__DIRECTIONS__. Beneath this line are entries. Copy the range from the line with "Build this scene" to the line with "return Vector(((u-VX)/F*d, d, CZ-(v-VY)/F*d))", ends included, exactly; leave pictures out.

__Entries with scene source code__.
* * * *
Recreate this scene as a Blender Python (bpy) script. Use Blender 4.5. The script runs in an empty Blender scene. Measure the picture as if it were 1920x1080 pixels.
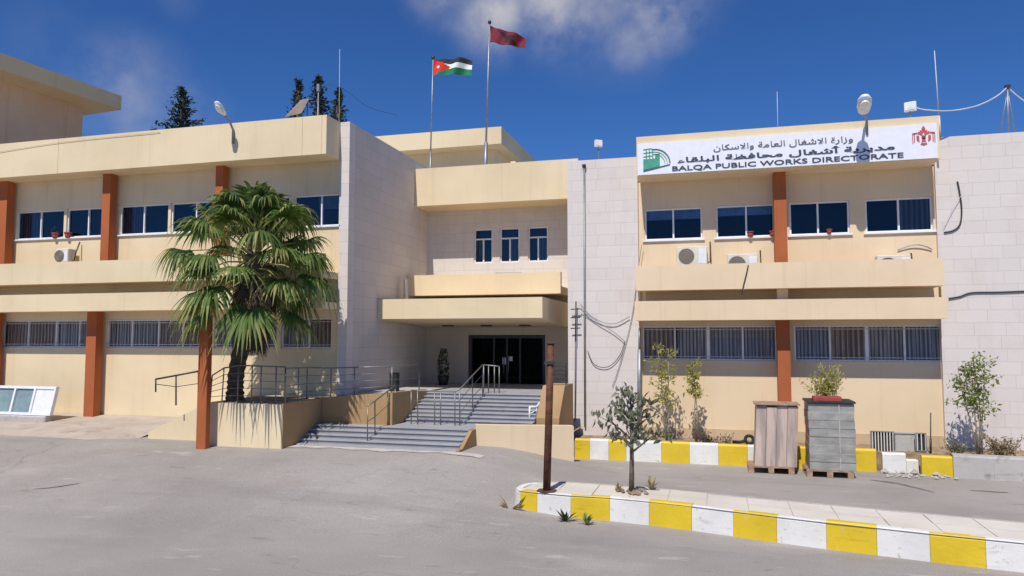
import bpy, math, random
from mathutils import Vector, Matrix
random.seed(7)
SC = bpy.context.scene
COL = SC.collection
R = math.radians

# ------------------------------------------------------------------ camera
F, EYE, YAW = 1387.0, 2.8, R(15.5)
PITCH = math.atan(94 / F)
cam = bpy.data.cameras.new('camera')
cam.sensor_width = 36; cam.lens = F / 1920 * 36; cam.clip_start = .1; cam.clip_end = 3000
camo = bpy.data.objects.new('camera', cam); COL.objects.link(camo)
camo.location = (0, 0, EYE); camo.rotation_euler = (R(90) + PITCH, 0, YAW)
SC.camera = camo

# ------------------------------------------------------------------ sun, sky, exposure
SUN_EL, SUN_AZ = R(54.5), R(5)          # sun stands behind the camera, a little to its left
sd = Vector((-math.sin(SUN_AZ) * math.cos(SUN_EL), -math.cos(SUN_AZ) * math.cos(SUN_EL), math.sin(SUN_EL)))
sun = bpy.data.lights.new('sun', 'SUN'); sun.energy = 4.9; sun.angle = R(.5); sun.color = (1, .95, .87)
suno = bpy.data.objects.new('sun', sun); COL.objects.link(suno)
suno.rotation_euler = sd.to_track_quat('Z', 'Y').to_euler(); suno.location = (0, -10, 30)
SC.view_settings.view_transform = 'Standard'; SC.view_settings.look = 'None'
SC.view_settings.exposure = -.2; SC.view_settings.gamma = 1
W = bpy.data.worlds.new('World'); SC.world = W; W.use_nodes = True

# measuring helpers: where a sight line of the photograph meets a plane of the building
cp, sp, cy, sy = math.cos(PITCH), math.sin(PITCH), math.cos(YAW), math.sin(YAW)
FW = Vector((-sy * cp, cy * cp, sp)); RT = Vector((cy, sy, 0)); UP = RT.cross(FW)
def ray(px, py): return FW + RT * ((px - 960) / F) - UP * ((py - 540) / F)
def onY(px, py, Y):
    d = ray(px, py); return d * (Y / d.y) + Vector((0, 0, EYE))
def onZ(px, py, Z):
    d = ray(px, py); return d * ((Z - EYE) / d.z) + Vector((0, 0, EYE))
def xa(px, Y, py=600): return onY(px, py, Y).x
def za(px, py, Y): return onY(px, py, Y).z

def world_nodes():
    nt = W.node_tree; nt.nodes.clear(); N = nt.nodes.new; L = nt.links.new
    out = N('ShaderNodeOutputWorld'); bg = N('ShaderNodeBackground'); sky = N('ShaderNodeTexSky')
    sky.sky_type = 'NISHITA'; sky.sun_disc = False; sky.sun_elevation = SUN_EL; sky.sun_rotation = R(185)
    sky.altitude = 900; sky.air_density = 1.0; sky.dust_density = .15; sky.ozone_density = 3.0
    hs = N('ShaderNodeHueSaturation'); hs.inputs['Saturation'].default_value = 1.05; L(sky.outputs[0], hs.inputs['Color'])
    tint = N('ShaderNodeMixRGB'); tint.blend_type = 'MULTIPLY'; tint.inputs[0].default_value = 1; tint.inputs[2].default_value = (.62, 1.12, 1.85, 1); L(hs.outputs[0], tint.inputs[1])
    tc = N('ShaderNodeTexCoord')
    nz = N('ShaderNodeTexNoise'); nz.inputs['Scale'].default_value = 10; nz.inputs['Detail'].default_value = 7; nz.inputs['Roughness'].default_value = .58
    L(tc.outputs['Generated'], nz.inputs['Vector'])
    acc = None
    for (px, py, rad, amt) in ((930, 20, .085, .95), (1030, 10, .09, .9), (1090, 40, .05, .8), (1175, 70, .06, .6), (1240, 20, .075, .95), (830, -20, .07, .6), (235, 175, .10, .42), (330, 225, .08, .30), (110, 80, .08, .08), (330, -10, .04, .12), (1140, -120, .20, .9)):
        d = ray(px, py).normalized()
        ds = N('ShaderNodeVectorMath'); ds.operation = 'DISTANCE'; ds.inputs[1].default_value = d
        L(tc.outputs['Generated'], ds.inputs[0])
        mr = N('ShaderNodeMapRange'); mr.interpolation_type = 'SMOOTHSTEP'
        mr.inputs[1].default_value = 0; mr.inputs[2].default_value = rad; mr.inputs[3].default_value = amt; mr.inputs[4].default_value = 0
        L(ds.outputs['Value'], mr.inputs[0])
        if acc is None: acc = mr.outputs[0]
        else:
            mx = N('ShaderNodeMath'); mx.operation = 'MAXIMUM'; L(acc, mx.inputs[0]); L(mr.outputs[0], mx.inputs[1]); acc = mx.outputs[0]
    nr = N('ShaderNodeMapRange'); nr.inputs[1].default_value = .34; nr.inputs[2].default_value = .66; L(nz.outputs[0], nr.inputs[0])
    m = N('ShaderNodeMath'); m.operation = 'MULTIPLY'; L(acc, m.inputs[0]); L(nr.outputs[0], m.inputs[1])
    m2 = N('ShaderNodeMath'); m2.operation = 'MULTIPLY'; m2.use_clamp = True; L(m.outputs[0], m2.inputs[0]); m2.inputs[1].default_value = 1.05
    mix = N('ShaderNodeMixRGB'); L(m2.outputs[0], mix.inputs[0]); L(tint.outputs[0], mix.inputs[1]); mix.inputs[2].default_value = (9.6, 9.5, 10.6, 1)
    L(mix.outputs[0], bg.inputs[0]); bg.inputs[1].default_value = .06
    L(bg.outputs[0], out.inputs[0])
world_nodes()

# ------------------------------------------------------------------ materials
def base_mat(name):
    m = bpy.data.materials.new(name); m.use_nodes = True
    nt = m.node_tree; b = nt.nodes['Principled BSDF']
    return m, nt, b, nt.nodes.new, nt.links.new
def ramp(N, L, src, a, b, lo=.35, hi=.65):
    r = N('ShaderNodeMapRange'); r.inputs[1].default_value = lo; r.inputs[2].default_value = hi
    L(src, r.inputs[0])
    mx = N('ShaderNodeMixRGB'); L(r.outputs[0], mx.inputs[0])
    for i, c in ((1, a), (2, b)):
        if isinstance(c, tuple): mx.inputs[i].default_value = (*c[:3], 1)
        else: L(c, mx.inputs[i])
    return mx.outputs[0]
def coords(N, L, scale=(1, 1, 1), kind='Object'):
    tc = N('ShaderNodeTexCoord'); mp = N('ShaderNodeMapping'); mp.inputs['Scale'].default_value = scale
    L(tc.outputs[kind], mp.inputs['Vector']); return mp.outputs[0]
def noise(N, L, scale, detail=4, sc3=(1, 1, 1), rough=.55):
    n = N('ShaderNodeTexNoise'); n.inputs['Scale'].default_value = scale; n.inputs['Detail'].default_value = detail
    n.inputs['Roughness'].default_value = rough
    L(coords(N, L, sc3), n.inputs['Vector']); return n.outputs[0]
def bump(N, L, b, h, strength, dist=.01):
    bp = N('ShaderNodeBump'); bp.inputs['Strength'].default_value = strength; bp.inputs['Distance'].default_value = dist
    L(h, bp.inputs['Height']); L(bp.outputs[0], b.inputs['Normal'])
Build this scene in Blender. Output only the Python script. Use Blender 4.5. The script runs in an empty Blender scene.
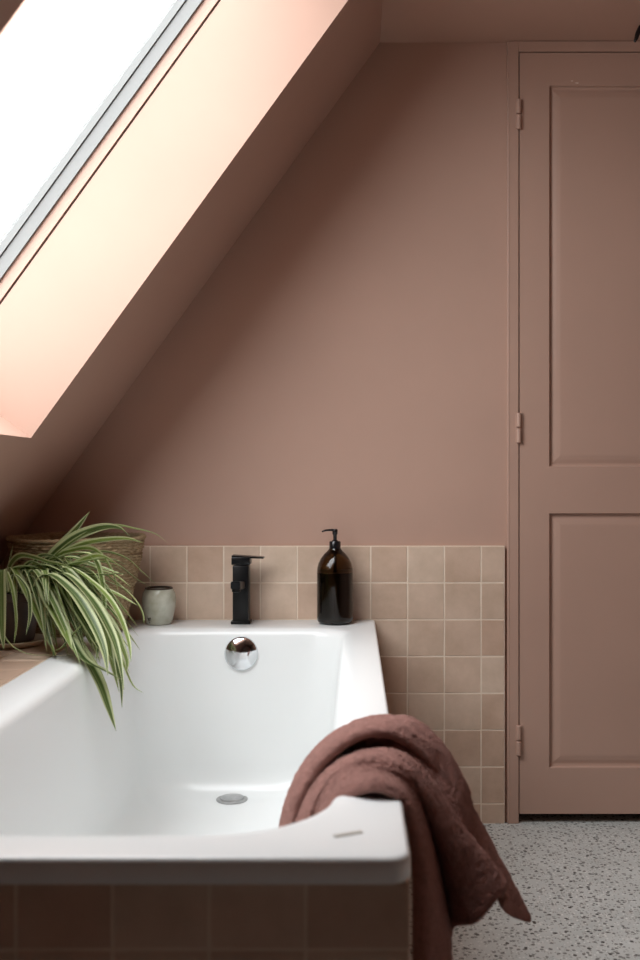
import bpy, bmesh, math, random
from mathutils import Vector, Matrix
random.seed(11)
C = bpy.context.scene.collection
F = 1007.0; VX = 353.0; VY = 476.0; CZ = 0.95

def px(u, v, d):
    """point at distance d along the room (y) that the photo shows near (u, v)"""
    return Vector(((u-VX)/F*d, d, CZ-(v-VY)/F*d))

# ------------------------------------------------------------------ helpers
def link(name, bm, mats, parent=None, smooth=False, angle=None):
    me = bpy.data.meshes.new(name); bm.normal_update(); bm.to_mesh(me); bm.free()
    o = bpy.data.objects.new(name, me); C.objects.link(o)
    if not isinstance(mats, (list, tuple)): mats = [mats]
    for m in mats: me.materials.append(m)
    if parent: 
        o.parent = parent
        o.matrix_parent_inverse = Matrix.Translation(parent.location).inverted() if parent.type == 'EMPTY' else Matrix()
    if smooth:
        for p in me.polygons: p.use_smooth = True
        if angle is not None:
            me.set_sharp_from_angle(angle=math.radians(angle))
    return o
def thing(name, label, cat, loc=(0,0,0), group=None):
    o = bpy.data.objects.new(name, None); C.objects.link(o); o.location = loc
    o.empty_display_size = .05
    return tag(o, label, cat, group)
def tag(o, label, cat, group=None):
    o['label'] = label; o['category'] = cat
    if group: o['group'] = group
    return o
def struct(o, label=None, cat=None):
    o['kind'] = 'structure'
    if label: o['label'] = label
    if cat: o['category'] = cat
    return o
def box(bm, x0, x1, y0, y1, z0, z1, bev=0, seg=2):
    vs = [bm.verts.new(p) for p in ((x0,y0,z0),(x1,y0,z0),(x1,y1,z0),(x0,y1,z0),(x0,y0,z1),(x1,y0,z1),(x1,y1,z1),(x0,y1,z1))]
    fs = [bm.faces.new([vs[i] for i in f]) for f in ((3,2,1,0),(4,5,6,7),(0,1,5,4),(1,2,6,5),(2,3,7,6),(3,0,4,7))]
    if bev:
        es = list({e for f in fs for e in f.edges})
        bmesh.ops.bevel(bm, geom=es, offset=bev, segments=seg, profile=.5, affect='EDGES')
    return vs
def prism(bm, a, b):
    """a, b: two matching loops of points -> closed solid"""
    va = [bm.verts.new(p) for p in a]; vb = [bm.verts.new(p) for p in b]
    n = len(a)
    bm.faces.new(va); bm.faces.new(vb[::-1])
    for i in range(n): bm.faces.new([va[i], vb[i], vb[(i+1)%n], va[(i+1)%n]])
    bmesh.ops.recalc_face_normals(bm, faces=bm.faces)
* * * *
__OUTPUT OF THE EXERCISE__.
Build this scene in Blender. Output only the Python script. Use Blender 4.5. The script runs in an empty Blender scene.
import bpy, bmesh, math, random
from mathutils import Vector, Matrix
random.seed(11)
C = bpy.context.scene.collection
F = 1007.0; VX = 353.0; VY = 476.0; CZ = 0.95

def px(u, v, d):
    """point at distance d along the room (y) that the photo shows near (u, v)"""
    return Vector(((u-VX)/F*d, d, CZ-(v-VY)/F*d))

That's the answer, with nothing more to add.